Oku Saka

Lídia Jorge desafia pureza étnica e populismo nas celebrações do Dia de Portugal

Lídia Jorge, na cerimónia oficial do Dia de Portugal, em Lagos, desafiou os discursos de conforto e lançou um apelo vigoroso contra o racismo, o populismo e o apagamento da memória histórica. O seu discurso, de quase meia hora, foi um dos momentos mais intensos da celebração, pela coragem, pela lucidez e pelo incómodo que provocou.

Lídia Jorge

Com uma visão inclusiva e humanista, a autora abordou um tema fracturante no actual debate político português, a questão migratória. Lembrou: 

“somos descendentes do escravo e do senhor que o escravizou” e que a ideia de identidade pura não passa de uma ficção perigosa. Evocando dados históricos, destacou que, no século XVII, cerca de 10% da população portuguesa teria origem africana, o que destrói a narrativa da homogeneidade étnica.

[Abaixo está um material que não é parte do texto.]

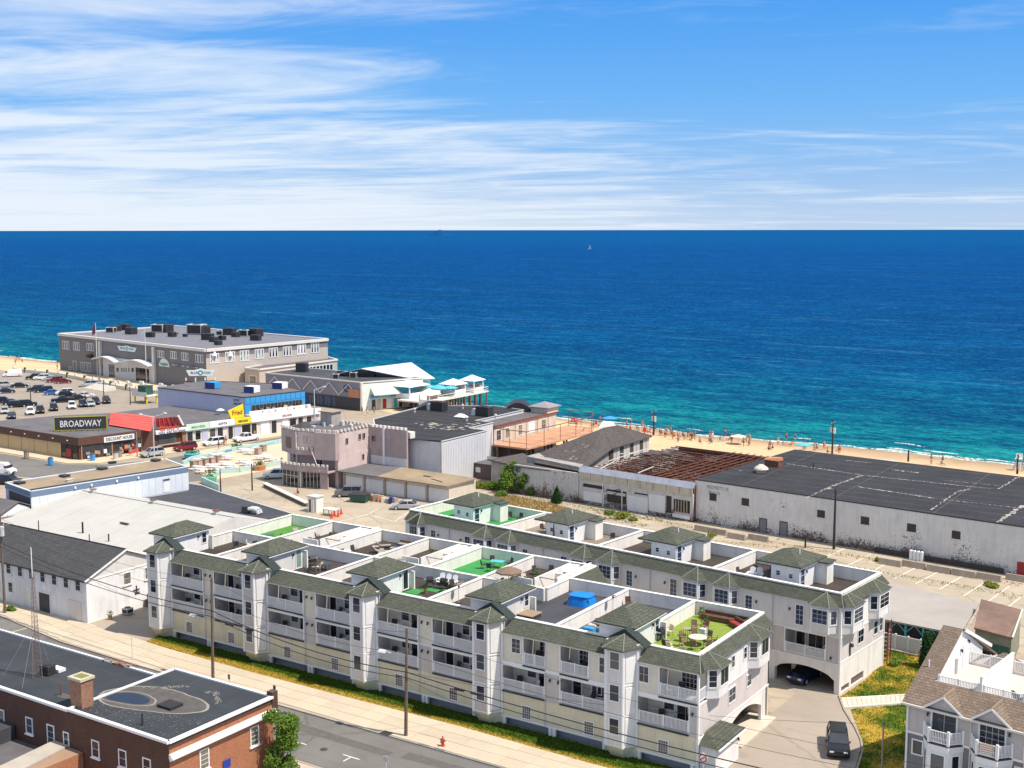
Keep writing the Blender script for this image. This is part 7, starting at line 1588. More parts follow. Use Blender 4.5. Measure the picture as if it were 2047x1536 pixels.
    mb=MB(T1[0]); pts=[(s+2.6*math.cos(math.pi*i/10),z-.6+2.3*math.sin(math.pi*i/10)) for i in range(11)]; mb.loft([(p[0],-.3,p[1]) for p in pts],[(p[0],-.1,p[1]) for p in pts]); mb.build('seaglass_sign',K.mint_wall,B); text(B,T1,s,z-.2,.9,'Seaglass','teal_dark',off=.34,width=3.8)
    for a,b in (((395,545),(545,580)),((565,565),(705,600))):
        r=prect(T1,b1_(*a),b1_(*b)); wbox(B,T1,r,.003,.3,'shop_sign','sign_grey'); text(B,T1,(r[0]+r[1])/2,(r[2]+r[3])/2-.25,.6,'CAFE' if a[0]<500 else 'TICKETS','navy',off=.33,width=(r[1]-r[0])*.5)
    r=prect(T1,b0(1045,405),b0(1165,480)); MB(T1[0]).cyl((r[0]+r[1])/2,-.8,r[2],r[3]-.5,.8,8,1.3).build('balcony_tub',K.brown_wood,B)
    # roof units
    pts=[(222,664,.8),(233,661,.8),(249,659,.9),(262,667,1.),(318,663,1.2),(332,663,1.2),(300,673,.7),(344,672,.7),(393,667,1.5),(404,667,1.3),(415,678,.9),(427,682,.7),(440,668,.6),(444,678,.6),(459,668,1.),(471,672,.7),(488,670,.9),(512,670,1.1),(511,679,.8),(370,672,.4),(351,668,.4),(436,688,.6)]
    for k,(px,py,s) in enumerate(pts):
        x,y=at(px,py+4,zr-.1); lb='%s roof unit on the ballroom roof, %s'%(('dark' if k%3 else 'pale grey'),['far left one','second from the left','third from the left','near the left group front','left of the flag mast group','second beside the flag mast','low one by the front edge','small one right of the flag','large dark box at the centre back','large box right of the centre back','middle cluster front','middle cluster small','middle cluster right','middle cluster far right','right of the central cluster','small one in the right half','right hand cluster left','pale box at the right end','box below the pale right end box','small lone one in the centre','small stub left of centre','small one nearest the corner'][k])
        put('cas%d'%(k%4),hvac_fn(['galv','dark_panel','dark_panel','dark_panel'][k%4],2.6*1.4,1.9*1.2,2.1),x,y,zr-.1,-.14 if k%2 else .3,lb,'roof units on the ballroom roof').scale=(s,s,s)
    for px,py,mt_,lb in ((202,700,'flag_usa','flag pole with a dark striped flag in front of the ballroom entrance left pier'),(300,708,'flag_white','flag pole with a pale flag in front of the ballroom entrance right pier')):
        x,y=(T1[0]@Vector((onwall(T1,px,720)[0],-1.4,0)))[:2]; t=thing('flag_pole',lb,'flag pole',(x,y,0)); H=topz(x,y,649 if px<250 else 659); MB().cyl(0,0,0,H,.16,7,.08).build('pole',K.pale_stone,t)
        mb=MB(); n=6; pp=[(.1+i*-.35,.12*math.sin(i*1.2),H-.3-i*.25) for i in range(n)]
        for i in range(n-1): a,b=pp[i],pp[i+1]; mb.face(a,b,(b[0],b[1],b[2]-2.4),(a[0],a[1],a[2]-2.6))
        mb.build('flag',MATS[mt_],t)
    # lower wing
    W_=bld('ballroom_wing','low tan wing with a pale edged flat roof on the right of the ballroom','building',(-249,262,0)); z=6.0
    P=[at(489,738,z),at(518,741,z),at(674,721,z),at(645,713,z)]; MB().prism(P,0,z-.15).build('wall',K.casino_tan,W_); MB().prism(P,z-.15,z).build('roof',K.grey_roof,W_)
    for p,q in zip(P,P[1:]+P[:1]): MB().bar((*p,z),(*q,z),.6,.4).build('roof_edge',K.pale_stone,W_)
    T=wall_T(P[1],P[2]); 
    for k in range(12): wwin(W_,T,T[1]*(.42+.045*k),3.2,1.1,1.7,ny=1,tw=.12,glass='dark_glass')
    for k in (.12,.2): wwin(W_,T,T[1]*k,2.2,1.2,2.4,nx=2,tw=.12)
    T=wall_T(P[0],P[1]); wwin(W_,T,T[1]*.55,1.0,2.6,3.0,nx=3,ny=3,tw=.2,glass='sash_beige')
    x,y=at(547,728,z); put('bigunit2',hvac_fn('casino_tan',3.2,2.4,2.2),x,y,z,0,'tan air conditioner on the roof of the low ballroom wing')
    # gateway sign on posts
    x0,y0=at(365,790,0);x1,y1=at(445,780,0); 
    Pq=at(372,768,5.0);Pr=at(430,767,5.0); Gt=bld('gateway_sign','white arrow shaped gateway sign on posts behind the flat roofed shops','sign',(Pq[0],Pq[1],0)); T=wall_T(Pq,Pr); sign(Gt,T,(372,743),(430,753.5),.1)
    for s in (0,.33,.66,1.): MB(T[0]).box(T[1]*s-.15,T[1]*s+.15,-.1,.1,0,6.3).build('post',K.white_trim,Gt)
    for s,tx in ((.1,'Seaglass'),(.9,'CAFE')):
        n=14; mb=MB(T[0]); pts=[(T[1]*s+1.5*math.cos(2*math.pi*i/n),4.9+.7*math.sin(2*math.pi*i/n)) for i in range(n)]; mb.loft([(p[0],-.25,p[1]) for p in pts],[(p[0],-.1,p[1]) for p in pts]); mb.build('oval_sign',K.brown_fascia,Gt); text(Gt,T,T[1]*s,4.7,.5,tx,'white_trim',off=.29,width=2.1)
mat('stone_light',(.60,.59,.57),.8,.1,1.2,dirt=.1); mat('sign_white',(.75,.80,.80),.4,.03); mat('teal_dark',(.03,.22,.24),.5); mat('sign_grey',(.38,.37,.38),.5,.1); m_glass('blind_glass',(.33,.38,.36),.35)
def _flags():
    t=NT('flag_usa'); x,y,z=t.xyz(); f=t.math('FRACT',t.math('MULTIPLY',z,2.6)); t.done(t.mix(t.math('GREATER_THAN',f,.5),(.05,.06,.16),(.30,.07,.07)),.8); mat('flag_white',(.62,.70,.74),.8,.1)
_flags(); casino()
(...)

Mais do que um discurso comemorativo, foi uma denúncia. Denúncia da “fúria revisionista” que grassa pelos extremos ideológicos, do “poder demente aliado ao triunfalismo tecnológico” que transforma cidadãos em simples “seguidores” de espectáculos efémeros e manipulados por algoritmos. A escritora foi taxativa: o espaço público está a ser degradado e as redes sociais estão a inverter a lógica democrática ao premiar os que menos merecem. “O escolhido passou a ser o menos exemplar, o menos preparado, o que mais ofende”, afirmou.

A crítica estendeu-se ao cenário internacional, com uma alusão direta ao presidente norte-americano, que declarou num comício: “adoro os pouco instruídos”,  frase que, segundo Lídia, expõe o perigo da anti-intelectualização e da manipulação de massas. 

No fecho, deixou a pergunta que ecoou entre os presentes e nas redes: “Qual é o conceito hoje em dia de ser humano, como proteger esse valor que até há pouco funcionava e não funciona mais?” Um questionamento que transcende fronteiras e exige respostas urgentes.